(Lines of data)
==*==

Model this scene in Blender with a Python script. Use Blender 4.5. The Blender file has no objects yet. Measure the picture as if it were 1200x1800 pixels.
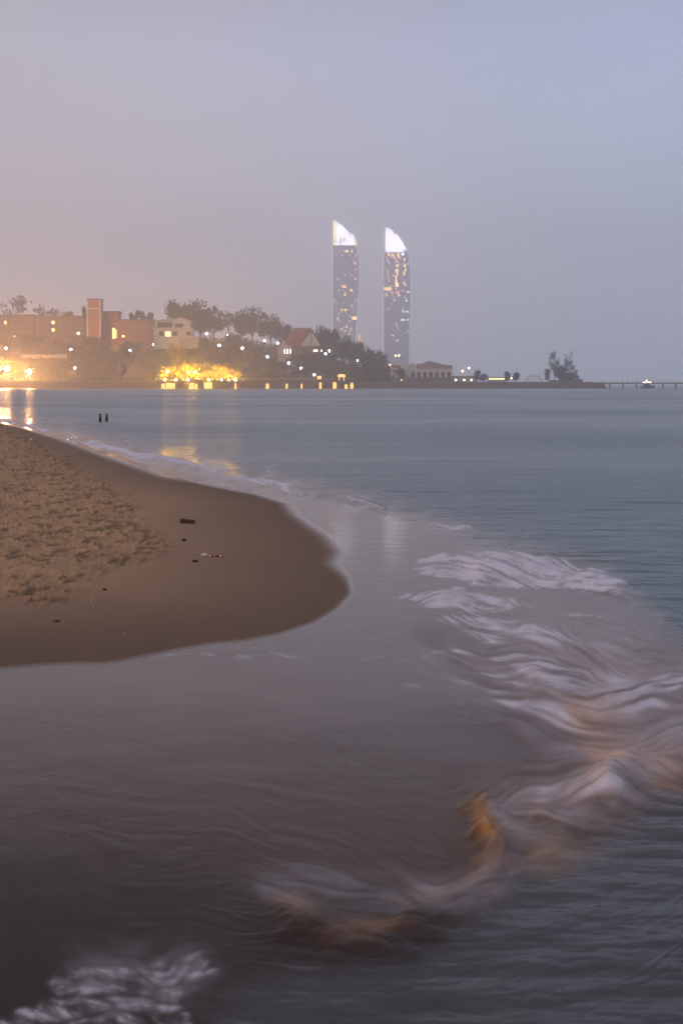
import bpy, math, random
import numpy as np
from mathutils import Vector
S = bpy.context.scene
COL = S.collection
R = math.radians
rnd = random.Random(7)
rng = np.random.default_rng(11)

# ------------------------------------------------------------------ camera
FPX, HZ, HC = 2000.0, 676.0, 2.0            # focal length and horizon measured on the photograph (px), eye height (m)
cam = bpy.data.cameras.new('camera'); co = bpy.data.objects.new('camera', cam); COL.objects.link(co)
co.location = (0, 0, HC); co.rotation_euler = (R(90), 0, 0)
cam.sensor_fit = 'VERTICAL'; cam.sensor_height = 36; cam.lens = 36 * FPX / 1800
cam.shift_y = -(900 - HZ) / 1800
cam.clip_start = 0.1; cam.clip_end = 20000
S.camera = co
def PX(px, D): return (px - 600) * D / FPX
def PZ(py, D): return HC + (HZ - py) * D / FPX

# ------------------------------------------------------------------ world: dusk overcast
W = bpy.data.worlds.new('World'); S.world = W; W.use_nodes = True
nt = W.node_tree; N = nt.nodes; L = nt.links; N.clear()
def wn(t, **k):
    n = N.new(t)
    for a, b in k.items(): setattr(n, a, b)
    return n
out = wn('ShaderNodeOutputWorld'); bg = wn('ShaderNodeBackground'); bg2 = wn('ShaderNodeBackground'); add = wn('ShaderNodeAddShader')
sky = wn('ShaderNodeTexSky', sky_type='NISHITA', sun_disc=False, sun_elevation=R(1.5), sun_rotation=R(215), dust_density=3.0)
tc = wn('ShaderNodeTexCoord'); sp = wn('ShaderNodeSeparateXYZ'); L.new(tc.outputs['Generated'], sp.inputs[0])
def ramp(stops):
    r = wn('ShaderNodeValToRGB'); e = r.color_ramp.elements
    e[0].position, e[0].color = stops[0][0], (*stops[0][1], 1)
    e[1].position, e[1].color = stops[-1][0], (*stops[-1][1], 1)
    for p, c in stops[1:-1]:
        q = e.new(p); q.color = (*c, 1)
    return r
rl = ramp([(0, (.74, .58, .52)), (.12, (.62, .53, .54)), (.28, (.47, .45, .55)), (.40, (.20, .17, .19)), (.65, (.34, .31, .36)), (1, (.46, .42, .49))])
rr = ramp([(0, (.45, .56, .72)), (.12, (.46, .55, .71)), (.28, (.35, .42, .64)), (.40, (.17, .19, .25)), (.65, (.31, .32, .42)), (1, (.44, .44, .55))])
L.new(sp.outputs[2], rl.inputs[0]); L.new(sp.outputs[2], rr.inputs[0])
mr = wn('ShaderNodeMapRange', interpolation_type='SMOOTHSTEP'); mr.inputs[1].default_value = -.42; mr.inputs[2].default_value = .36
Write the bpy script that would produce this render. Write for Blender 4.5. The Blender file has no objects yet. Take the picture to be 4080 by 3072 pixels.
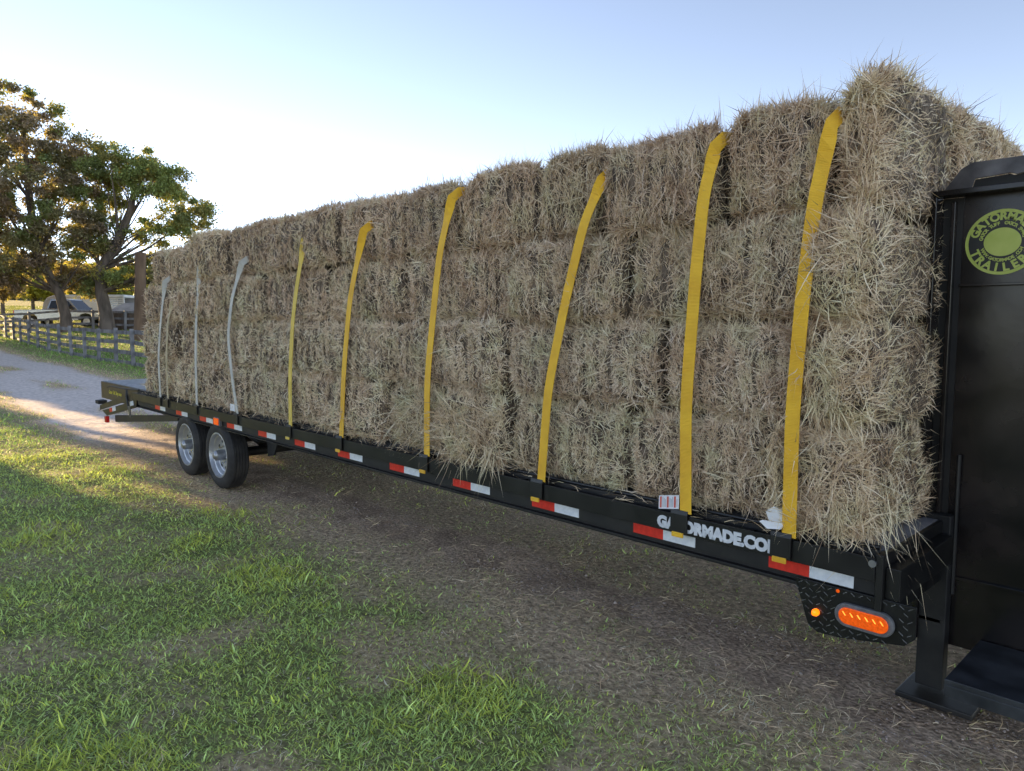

==*==

**EXERCISE DIRECTIONS:**
From the entries, report each line that includes the word "pixels".

**EXPECTED ANSWER:**
Model this scene in Blender with a Python script. Use Blender 4.5. The Blender file has no objects yet. Measure the picture as if it were 1200x1800 pixels.
Write the bpy script that would produce this render. Write for Blender 4.5. The Blender file has no objects yet. Take the picture to be 4080 by 3072 pixels.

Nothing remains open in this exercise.